Как и Каневский, Илья Хржановский далеко не бездарен. Первая треть картины сделана занятно, это такой радиотеатр на троих, где работают хорошо выписанные Сорокиным текстовые парадоксы. Первый кадр придуман здорово и обещает сильное кино. Оно и получилось по-своему сильным: люди выходят ошеломленные увиденным, преодолевая рвотные позывы и размышляя о том, кто врет о романтичной русской душе — Хржановский или Чехов с Чайковским. Ведь даже роттердамское жюри, как мы видели, гадает: что, собственно, оно наградило — правду о России или ложь.
Меня все устраивает в молодом режиссере, кроме моральных установок — они-то и есть самое стыдное.
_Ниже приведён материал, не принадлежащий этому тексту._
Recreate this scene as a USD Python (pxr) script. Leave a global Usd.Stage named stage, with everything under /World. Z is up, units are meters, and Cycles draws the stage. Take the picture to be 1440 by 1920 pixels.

Во-первых, напоить старух — таланта не нужно, такая провокация — удел бездарных прагматиков. Во-вторых, ну, протаранил он “табу”, открыл миру “новый уровень правды”. А что если еще более хваткий его последователь вот так же напоит друга Хржановского и снимет, чем там наши прогрессисты занимаются, когда в отключке? И выдаст эту экзотику за образ русской интеллигенции, и поедет открывать этот образ потрясенному миру? Тоже кино получится и диковинное и правдивое, и купонов на нем настричь можно немало — только ведь нехорошо. Для защиты от этого “нехорошо” человечество и придумало табу. Без моральных табу мы — уже не люди. Тигры или, хуже того, кактусы.
Это понимает Андрей Хржановский, замечательный аниматор, гуманист и отец расчетливого Ильи. Жаль, что такая славная фамилия теперь будет ассоциироваться уже не с отцовским Пушкиным, а с блудливо подсмотренным старушечьим сексом. Это поняли и в минкультуры, деньгами российских налогоплательщиков оплатившем оскорбительное для них кино и теперь схватившемся за голову. Такой фильм из чистоплотности и уважения к своей стране не выпустил бы ни английский, ни американский продюсер, но по отношению к России тут же заговорили о смелом художнике в условиях несвободы. Хотя идея свободы и демократии таким храбрецам на самом деле до лампочки — они уже слишком много сделали для того, чтобы довести ее до абсурда. И скомпрометировать в российском сознании на многие годы.